August 22, 2010

Where Have all the Blue Crayons Gone?

As I near the end of my fifth summer waiting tables at a family-friendly (perhaps overly kid-friendly) neighborhood restaurant, I find myself pondering the crayon situation. Like many restaurants, we provide paper place mats and a four-pack of Crayolas to the under-twelve crowd, a feeble attempt to keep the kids entertained and in their seats in an age where fewer and fewer parents feel responsible for doing this themselves. In recent years, we've made an effort to reuse the crayons we hand out, tossing the unbroken colored wax sticks into little pails, which we loan out and then recollect at the end of each table's meal.

Despite these Crayola conservation efforts, we still lose a fair amount of crayons to the everyday wear and tear of restaurant life. Crayons that have been broken, chewed on, ground into the carpet, or melted under a hot plate or an extended stay on the patio are removed from the rotation and tossed out.

What baffles me, though, is how we always seem to have a shortage of blue crayons. No matter how many times we stock the little pails with fresh crayons, filling each with an equal number of colors, the blue crayons are always the first to disappear. Are blue crayons more susceptible to breaking? Are they used more often than the other colors? Is there a demand for blue crayons on the juvenile black market?

Whatever the reason, all I know is that once the blue crayons are gone, the red and the green aren't far behind. Which leaves us with-- you guessed it-- pails full of yellow crayons. And no kid wants a bucket full of yellow crayons. This is why I've taken it upon myself to oversee the regular stocking of the crayon pails, because there's nothing worse than having a section full of children and a wait list half a page deep and being taken to task by a four-year old because they don't want to color the sky yellow. Not that I blame them, but still.

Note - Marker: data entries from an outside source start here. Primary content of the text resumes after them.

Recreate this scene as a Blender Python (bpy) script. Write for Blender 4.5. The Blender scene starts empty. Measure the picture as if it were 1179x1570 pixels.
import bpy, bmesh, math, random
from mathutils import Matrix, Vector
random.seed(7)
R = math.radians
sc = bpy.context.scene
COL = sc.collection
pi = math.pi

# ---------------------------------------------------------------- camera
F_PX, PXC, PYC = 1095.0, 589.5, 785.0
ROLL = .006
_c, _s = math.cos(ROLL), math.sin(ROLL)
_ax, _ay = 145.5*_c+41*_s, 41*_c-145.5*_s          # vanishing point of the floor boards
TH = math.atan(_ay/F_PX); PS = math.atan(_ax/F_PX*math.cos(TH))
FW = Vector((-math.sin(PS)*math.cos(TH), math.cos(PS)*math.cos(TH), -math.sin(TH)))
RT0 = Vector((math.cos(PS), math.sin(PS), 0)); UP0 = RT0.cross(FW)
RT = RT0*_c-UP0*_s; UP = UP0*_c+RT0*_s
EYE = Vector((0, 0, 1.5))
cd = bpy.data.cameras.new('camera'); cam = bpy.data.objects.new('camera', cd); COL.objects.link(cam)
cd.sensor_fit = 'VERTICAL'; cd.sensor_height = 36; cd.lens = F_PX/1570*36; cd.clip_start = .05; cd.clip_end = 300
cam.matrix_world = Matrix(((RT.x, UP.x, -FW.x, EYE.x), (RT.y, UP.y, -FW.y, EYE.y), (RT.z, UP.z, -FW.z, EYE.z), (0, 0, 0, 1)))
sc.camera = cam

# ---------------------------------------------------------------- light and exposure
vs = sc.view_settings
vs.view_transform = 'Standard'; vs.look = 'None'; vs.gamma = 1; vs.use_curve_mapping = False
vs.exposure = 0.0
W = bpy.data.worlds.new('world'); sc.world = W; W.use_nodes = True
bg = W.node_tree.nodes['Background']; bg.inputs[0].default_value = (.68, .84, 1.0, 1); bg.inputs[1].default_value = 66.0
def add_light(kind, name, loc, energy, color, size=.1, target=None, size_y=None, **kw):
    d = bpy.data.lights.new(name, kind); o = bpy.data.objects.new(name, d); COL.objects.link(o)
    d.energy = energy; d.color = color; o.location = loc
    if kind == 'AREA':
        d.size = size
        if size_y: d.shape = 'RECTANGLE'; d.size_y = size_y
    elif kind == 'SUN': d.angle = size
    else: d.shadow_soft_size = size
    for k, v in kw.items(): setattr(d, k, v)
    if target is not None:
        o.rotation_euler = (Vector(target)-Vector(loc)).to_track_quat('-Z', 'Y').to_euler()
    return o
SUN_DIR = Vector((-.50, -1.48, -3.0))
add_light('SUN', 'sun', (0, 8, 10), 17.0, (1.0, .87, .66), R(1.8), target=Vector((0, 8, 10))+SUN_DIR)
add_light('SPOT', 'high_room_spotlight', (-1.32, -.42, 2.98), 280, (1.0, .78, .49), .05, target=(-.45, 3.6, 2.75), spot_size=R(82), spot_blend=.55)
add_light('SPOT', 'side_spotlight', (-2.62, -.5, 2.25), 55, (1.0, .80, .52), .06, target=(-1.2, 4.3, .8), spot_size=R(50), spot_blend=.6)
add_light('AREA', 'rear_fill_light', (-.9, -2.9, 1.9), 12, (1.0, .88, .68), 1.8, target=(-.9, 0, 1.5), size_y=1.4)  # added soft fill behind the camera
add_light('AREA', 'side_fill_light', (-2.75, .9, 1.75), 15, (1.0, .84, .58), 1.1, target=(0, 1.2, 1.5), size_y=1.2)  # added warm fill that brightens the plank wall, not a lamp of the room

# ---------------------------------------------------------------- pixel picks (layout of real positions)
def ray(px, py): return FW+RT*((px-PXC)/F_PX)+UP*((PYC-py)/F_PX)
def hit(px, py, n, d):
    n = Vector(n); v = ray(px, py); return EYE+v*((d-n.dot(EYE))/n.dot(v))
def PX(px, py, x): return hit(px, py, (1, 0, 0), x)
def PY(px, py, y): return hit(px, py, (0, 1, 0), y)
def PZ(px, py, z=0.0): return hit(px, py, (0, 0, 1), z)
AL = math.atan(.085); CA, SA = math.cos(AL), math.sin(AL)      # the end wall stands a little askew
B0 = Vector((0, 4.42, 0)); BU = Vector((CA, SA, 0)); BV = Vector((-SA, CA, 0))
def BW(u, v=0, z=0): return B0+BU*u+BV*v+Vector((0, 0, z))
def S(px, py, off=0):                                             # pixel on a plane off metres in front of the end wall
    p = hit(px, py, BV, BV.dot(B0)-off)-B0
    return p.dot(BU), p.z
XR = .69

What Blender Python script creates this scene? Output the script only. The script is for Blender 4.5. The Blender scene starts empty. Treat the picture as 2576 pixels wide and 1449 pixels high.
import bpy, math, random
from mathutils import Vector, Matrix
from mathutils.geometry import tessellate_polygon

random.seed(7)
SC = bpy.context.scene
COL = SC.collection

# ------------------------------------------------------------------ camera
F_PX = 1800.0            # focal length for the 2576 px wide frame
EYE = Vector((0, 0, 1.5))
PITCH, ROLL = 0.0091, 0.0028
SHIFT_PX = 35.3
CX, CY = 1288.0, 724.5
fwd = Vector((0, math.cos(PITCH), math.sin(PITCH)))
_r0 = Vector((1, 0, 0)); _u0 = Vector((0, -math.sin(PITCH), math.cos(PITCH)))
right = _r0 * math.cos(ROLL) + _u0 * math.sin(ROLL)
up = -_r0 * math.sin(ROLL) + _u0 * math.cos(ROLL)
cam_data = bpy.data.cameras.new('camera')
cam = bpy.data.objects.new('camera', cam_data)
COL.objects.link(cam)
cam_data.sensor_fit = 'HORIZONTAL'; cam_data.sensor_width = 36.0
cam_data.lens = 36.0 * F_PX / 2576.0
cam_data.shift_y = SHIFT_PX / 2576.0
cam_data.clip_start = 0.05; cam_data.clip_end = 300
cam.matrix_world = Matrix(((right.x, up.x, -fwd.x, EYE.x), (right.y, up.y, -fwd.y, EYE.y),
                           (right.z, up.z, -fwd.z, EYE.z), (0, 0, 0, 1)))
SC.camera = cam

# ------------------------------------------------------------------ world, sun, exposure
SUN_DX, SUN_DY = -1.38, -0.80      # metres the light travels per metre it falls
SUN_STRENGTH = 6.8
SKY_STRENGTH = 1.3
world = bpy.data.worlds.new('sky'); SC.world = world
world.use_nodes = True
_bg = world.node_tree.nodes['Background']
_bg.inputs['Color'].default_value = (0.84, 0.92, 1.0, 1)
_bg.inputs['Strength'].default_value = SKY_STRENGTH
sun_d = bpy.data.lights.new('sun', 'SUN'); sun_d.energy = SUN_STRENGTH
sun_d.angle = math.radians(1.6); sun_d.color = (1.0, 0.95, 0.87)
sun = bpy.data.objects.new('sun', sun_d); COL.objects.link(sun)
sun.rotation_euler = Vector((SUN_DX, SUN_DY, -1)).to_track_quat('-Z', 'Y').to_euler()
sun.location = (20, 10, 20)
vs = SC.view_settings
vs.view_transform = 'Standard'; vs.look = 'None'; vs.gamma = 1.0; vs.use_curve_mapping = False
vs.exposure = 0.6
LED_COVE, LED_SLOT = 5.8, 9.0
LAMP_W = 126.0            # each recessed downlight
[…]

So in the interest of crayon equality, I encourage children everywhere to use all of the colors equally. Their world will be brighter because of it, and not so blue.

August 14, 2010

Potato Mashing FAIL

I don't know what it is about mashing potatoes that is so difficult for me, but I've managed to fail at yet another attempt to recreate this creamy, buttery, All-American comfort food. My troubles with mashed potatoes began back in grad school. Potatoes were cheap, so I ate them frequently. Feeling adventurous, I attempted a basic variation of this dietary staple, using the only tool I had available at the time; an old-fashioned hand mixer. I stuck it in the pot of freshly boiled potatoes, watery milk, and oily margarine, and turned the hand crank. With a "ca-CHUNK", I managed to shoot potato bits all over my gloomy afterthought of a kitchen, leaving little but a milky, buttery gruel in my garage-sale sauce pan.

Fast forward ten years. I have a bright, spacious kitchen, decent culinary skills, full-sized appliances, brand-name pots and pans, and more kitchen gadgets than I know what to do with. Among those gadgets is a bonafide potato masher. It is made by a reputable American company, and this specialized utensil's only purpose is to-- as the name implies-- mash potatoes. So I boiled up a pot of locally grown, farm share potatoes, added fresh cream and pure, unsalted butter, and began to mash.

As I mashed, I noticed with horror that the potatoes weren't blending at all, but rather, aerating--squeezing up through the holes of the specialized gadget in an oddly disturbing shape. Was I making potato worms? No... it was more like... aerated potato turds.

A true Midwestern girl, I like my potatoes any way you slice 'em. Except for, apparently, in turd form. So I quickly abandoned the masher and-- before I had a chance to dwell too much on the sight and gross myself out-- took a fork to the mess. I'll be sticking to baked potatoes from now on, so if any of you are looking for a handy-dandy potato aerator, stay tuned, as it will be available soon in a central-Illinois garage sale near you!

August 5, 2010

Flakes on a Train

Having lived in Chicago for the better part of a decade, my view of the city's bright lights and gleaming skyscrapers has dimmed and dulled. Instead of shopping and sightseeing, I spend the better part of most days working and sitting in traffic or on transit. So I couldn't help but smile when I overheard snippets of phone conversations on the Amtrak this morning. I was heading to St. Louis, surrounded by a group of teenage girls from nowheresville, Missouri. They thoroughly enjoyed their trip and were eager to share the highlights with their friends and relatives back home. To the people on the other end of their wireless connection, they gushed:

"The restaurant we went to was so fancy, they actually took reservations!"
"I'm gonna save up my money so that, when I come back, I can rent a Segway!"
"They put an awful lot of stuff on their hot dogs!"
"Cirque Shanghai was more like a show than a circus, cuz it didn't have any animals."
"That car I saw from the Sky Deck was a Transformers car! They're filming the actual movie right in the middle of downtown, and I saw the set!"
"The Macy's stores have multiple floors here! Like, more than two!"
"Did you know that you can see Michigan and Indiana from Navy Pier?"

Ah, how I long to be wide-eyed and wondrous again, to be able to see this city through the eyes of a teenage tourist.